EN

29.04.2002 Wersja do druku

Śmieszno-gorzki korowód

Teatr dramatyczny w bieżącym sezonie wykonał duży skok artystyczny - stąd zrozumiały niepokój dyrekcji, jak opolska publiczność zareaguje na wystawienie sztuki Wernera Schwaba, dramatopisarza, okrzyczanego mianem skandalisty.

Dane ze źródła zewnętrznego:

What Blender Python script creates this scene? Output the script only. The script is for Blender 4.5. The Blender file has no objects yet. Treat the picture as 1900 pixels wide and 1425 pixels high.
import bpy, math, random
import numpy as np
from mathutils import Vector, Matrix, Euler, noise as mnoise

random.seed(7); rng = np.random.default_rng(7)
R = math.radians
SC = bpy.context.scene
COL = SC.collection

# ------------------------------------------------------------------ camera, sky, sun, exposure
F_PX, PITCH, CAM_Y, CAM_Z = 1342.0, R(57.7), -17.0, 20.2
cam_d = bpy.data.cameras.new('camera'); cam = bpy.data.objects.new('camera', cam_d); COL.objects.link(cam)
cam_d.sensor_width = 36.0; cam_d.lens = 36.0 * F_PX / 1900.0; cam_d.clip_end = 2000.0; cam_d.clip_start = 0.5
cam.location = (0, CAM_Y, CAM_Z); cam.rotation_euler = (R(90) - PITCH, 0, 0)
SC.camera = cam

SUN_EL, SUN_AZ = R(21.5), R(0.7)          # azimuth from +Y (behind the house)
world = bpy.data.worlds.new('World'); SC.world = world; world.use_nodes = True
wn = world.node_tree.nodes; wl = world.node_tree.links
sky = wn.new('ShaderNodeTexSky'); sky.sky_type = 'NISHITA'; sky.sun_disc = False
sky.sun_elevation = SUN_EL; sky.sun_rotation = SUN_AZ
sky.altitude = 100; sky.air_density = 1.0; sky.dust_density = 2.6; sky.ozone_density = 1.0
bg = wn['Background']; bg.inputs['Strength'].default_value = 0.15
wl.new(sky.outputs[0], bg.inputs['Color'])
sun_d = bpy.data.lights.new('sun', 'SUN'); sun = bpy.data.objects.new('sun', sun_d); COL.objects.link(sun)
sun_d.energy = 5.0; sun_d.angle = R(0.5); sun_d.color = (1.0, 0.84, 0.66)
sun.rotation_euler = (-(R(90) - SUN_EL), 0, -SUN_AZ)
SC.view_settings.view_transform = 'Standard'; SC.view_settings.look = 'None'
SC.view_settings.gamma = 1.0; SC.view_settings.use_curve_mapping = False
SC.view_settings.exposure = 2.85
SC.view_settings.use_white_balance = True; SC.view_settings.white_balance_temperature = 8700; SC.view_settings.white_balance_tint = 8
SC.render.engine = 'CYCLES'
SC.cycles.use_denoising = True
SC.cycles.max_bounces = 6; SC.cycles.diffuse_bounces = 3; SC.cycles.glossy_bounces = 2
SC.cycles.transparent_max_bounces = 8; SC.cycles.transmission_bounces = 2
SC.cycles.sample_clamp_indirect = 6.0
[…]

Schwab żył i pisał intensywnie. Zdążył napisać piętnaście dramatów, zanim nie znaleziono go w wieku 35 lat zapitego na śmierć. We Wrocławiu od paru lat grana jest jego sztuka "Prezydentki" wyreżyserowana przez Krystiana Lupę. Trzeba też wyraźnie to powiedzieć, że o jego randze artystycznej decyduje w dużej mierze niezwykły język, melanż różnorodnych stylów: potocznego, ulicznego, radiowego, dziennikarskiego. Nic dziwnego, że tłumaczenia jego sztuk podejmowali się najwybitniejsi tłumacze jako sprawdziany artystycznej i językowej inwencji. Opolską inscenizację, reżyserskie i muzyczne dzieło współpracującego z naszym teatrem kompozytora Tomasza Hynka oraz utalentowanego scenografa Jana Kozikowskiego - zaprezentowano na dużej scenie pełniącej rolę widowni. Przestrzeń sceniczna zabudowana oszczędnie i umownie zmienia się w trakcie poszczególnych obrazów. Uliczna latarnia - czytelny sygnał miejsca pracy prostytutki, fotel fryzjerski, łóżko

Zaloguj się i czytaj dalej za darmo

Zalogowani użytkownicy mają nieograniczony dostęp do wszystkich artykułów na e-teatrze.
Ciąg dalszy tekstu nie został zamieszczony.